Rescue efforts have been launched by the South African Maritime Safety Authority (SAMSA) Maritime Rescue Coordinating Centre (MRCC) to assist retrieve a foreign vessel that was reportedly in distress off the eastern coast of South Africa near Port St Johns on Wednesday evening.

Rescue efforts scrambled for stricken BBC Shanghai off Port St Johns

General cargo ship BBC Shanghai - Image courtesy of Hartema / Heyken

According to Captain Daron Burgess, technical manager for SAMSA’s southern region in Port Elizabeth, the vessel – a 4 900 tonne general cargo ship named BBC Shanghai, registered in Antigua Barbuda – reported being in trouble with its engines while sailing off the Indian Ocean about a few hundred nautical miles south of Port St Johns towards East London in the Eastern Cape.

Its exact position at the time, according to the MRCC in Cape Town was at 21h48LT , 22.8NM east of Mbashe Point, south of Port St Johns.
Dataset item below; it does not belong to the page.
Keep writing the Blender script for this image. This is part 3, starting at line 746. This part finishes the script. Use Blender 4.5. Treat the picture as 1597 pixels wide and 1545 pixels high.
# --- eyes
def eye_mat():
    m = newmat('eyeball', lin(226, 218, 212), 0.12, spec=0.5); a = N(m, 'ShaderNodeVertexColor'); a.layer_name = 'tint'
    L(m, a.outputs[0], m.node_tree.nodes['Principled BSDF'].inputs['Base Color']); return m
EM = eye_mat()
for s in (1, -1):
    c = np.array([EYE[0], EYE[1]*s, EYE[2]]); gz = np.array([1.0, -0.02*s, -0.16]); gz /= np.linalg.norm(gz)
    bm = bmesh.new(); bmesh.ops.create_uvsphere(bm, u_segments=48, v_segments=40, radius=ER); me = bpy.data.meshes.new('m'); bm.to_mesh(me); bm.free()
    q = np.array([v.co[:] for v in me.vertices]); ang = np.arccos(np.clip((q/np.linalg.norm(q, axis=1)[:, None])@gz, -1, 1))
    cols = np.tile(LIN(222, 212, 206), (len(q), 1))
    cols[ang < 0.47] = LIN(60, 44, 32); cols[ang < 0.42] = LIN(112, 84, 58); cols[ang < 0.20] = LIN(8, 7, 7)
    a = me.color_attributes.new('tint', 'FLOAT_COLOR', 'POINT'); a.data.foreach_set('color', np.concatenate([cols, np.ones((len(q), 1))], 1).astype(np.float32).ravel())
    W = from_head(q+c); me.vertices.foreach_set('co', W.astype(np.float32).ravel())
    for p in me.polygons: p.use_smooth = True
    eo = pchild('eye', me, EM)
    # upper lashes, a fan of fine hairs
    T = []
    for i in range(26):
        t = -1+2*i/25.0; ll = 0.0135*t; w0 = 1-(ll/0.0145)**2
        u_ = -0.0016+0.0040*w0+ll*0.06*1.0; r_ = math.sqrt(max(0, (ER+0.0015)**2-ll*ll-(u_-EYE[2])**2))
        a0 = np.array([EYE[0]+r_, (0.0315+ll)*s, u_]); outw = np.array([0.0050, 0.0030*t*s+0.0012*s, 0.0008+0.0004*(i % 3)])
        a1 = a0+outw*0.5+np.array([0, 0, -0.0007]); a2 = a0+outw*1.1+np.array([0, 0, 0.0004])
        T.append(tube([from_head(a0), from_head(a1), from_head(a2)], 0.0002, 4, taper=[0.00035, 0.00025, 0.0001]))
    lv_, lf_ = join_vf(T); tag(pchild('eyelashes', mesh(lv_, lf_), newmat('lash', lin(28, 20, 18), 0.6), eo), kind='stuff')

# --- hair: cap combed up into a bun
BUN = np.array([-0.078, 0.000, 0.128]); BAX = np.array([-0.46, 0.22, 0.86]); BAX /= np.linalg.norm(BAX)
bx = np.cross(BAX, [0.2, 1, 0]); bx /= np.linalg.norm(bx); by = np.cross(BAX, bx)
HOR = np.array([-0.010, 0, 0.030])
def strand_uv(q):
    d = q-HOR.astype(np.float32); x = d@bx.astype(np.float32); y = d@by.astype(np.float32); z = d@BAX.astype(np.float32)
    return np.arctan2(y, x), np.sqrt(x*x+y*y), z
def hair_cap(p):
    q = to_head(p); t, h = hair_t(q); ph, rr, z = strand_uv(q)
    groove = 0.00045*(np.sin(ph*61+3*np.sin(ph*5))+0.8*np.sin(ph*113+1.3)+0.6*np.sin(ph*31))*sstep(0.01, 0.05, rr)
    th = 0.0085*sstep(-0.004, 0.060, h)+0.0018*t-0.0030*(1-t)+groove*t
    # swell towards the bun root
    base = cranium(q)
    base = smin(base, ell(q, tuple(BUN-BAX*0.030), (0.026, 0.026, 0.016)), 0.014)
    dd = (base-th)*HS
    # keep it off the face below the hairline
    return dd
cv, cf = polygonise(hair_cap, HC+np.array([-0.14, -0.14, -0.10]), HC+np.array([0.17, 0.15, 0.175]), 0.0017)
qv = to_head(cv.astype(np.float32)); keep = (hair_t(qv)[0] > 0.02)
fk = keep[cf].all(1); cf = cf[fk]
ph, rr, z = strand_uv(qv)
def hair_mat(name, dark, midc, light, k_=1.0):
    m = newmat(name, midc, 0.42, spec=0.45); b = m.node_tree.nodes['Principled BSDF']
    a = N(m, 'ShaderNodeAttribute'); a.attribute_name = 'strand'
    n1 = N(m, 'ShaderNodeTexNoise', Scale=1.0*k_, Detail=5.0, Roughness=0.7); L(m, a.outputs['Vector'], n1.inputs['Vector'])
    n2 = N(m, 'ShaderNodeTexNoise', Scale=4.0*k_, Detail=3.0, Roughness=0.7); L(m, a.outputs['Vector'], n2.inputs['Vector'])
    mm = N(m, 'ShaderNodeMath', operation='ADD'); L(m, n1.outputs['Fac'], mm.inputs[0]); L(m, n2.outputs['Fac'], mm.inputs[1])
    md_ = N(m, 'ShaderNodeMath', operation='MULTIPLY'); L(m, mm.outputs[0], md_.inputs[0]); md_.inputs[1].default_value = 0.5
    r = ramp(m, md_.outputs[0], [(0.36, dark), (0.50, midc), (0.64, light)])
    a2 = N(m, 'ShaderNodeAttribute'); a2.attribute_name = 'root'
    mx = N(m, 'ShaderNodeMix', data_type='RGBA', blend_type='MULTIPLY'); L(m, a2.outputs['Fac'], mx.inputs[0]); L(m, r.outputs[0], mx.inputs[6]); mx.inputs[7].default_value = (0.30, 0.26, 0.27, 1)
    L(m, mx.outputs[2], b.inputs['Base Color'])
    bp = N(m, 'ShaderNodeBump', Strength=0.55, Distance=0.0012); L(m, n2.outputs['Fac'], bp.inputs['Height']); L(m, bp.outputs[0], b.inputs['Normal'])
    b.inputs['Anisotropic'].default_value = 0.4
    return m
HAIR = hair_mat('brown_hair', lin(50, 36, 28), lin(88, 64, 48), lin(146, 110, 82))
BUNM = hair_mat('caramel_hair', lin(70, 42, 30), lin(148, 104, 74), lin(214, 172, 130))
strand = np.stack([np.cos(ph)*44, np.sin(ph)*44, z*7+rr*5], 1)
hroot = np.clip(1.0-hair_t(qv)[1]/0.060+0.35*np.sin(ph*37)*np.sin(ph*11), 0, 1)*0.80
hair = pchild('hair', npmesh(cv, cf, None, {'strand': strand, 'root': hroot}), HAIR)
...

According to VT Explorer’s vessels tracking data the BBC Shanghai was travelling from Durban headed for Lagos in Nigeria. It had left the port of Durban on Monday and was scheduled for Lagos on or about 28 March.

At midnight on Wednesday, Capt Burgess said while the MRCC kept the vessel’s situation under a close watch, rescue efforts were being coordinated between services in Port Elizabeth and East London to mobilize a set of tugs towards the vessel.

Capt Burgess reported the vessels as afloat and adrift and the rescue efforts were to first try and prevent it from running aground, keeping the safety of the crew and pollution of the environment in mind. He confirmed that SAMSA was also in the process of establishing the vessel’s type of cargo in order to try and secure it from possibly polluting the ocean should the situation deteriorate.

He confirmed that SAMSA was also in the process of establishing the vessel’s type of cargo in order to try and secure it from possibly polluting the ocean should the situation deteriorate.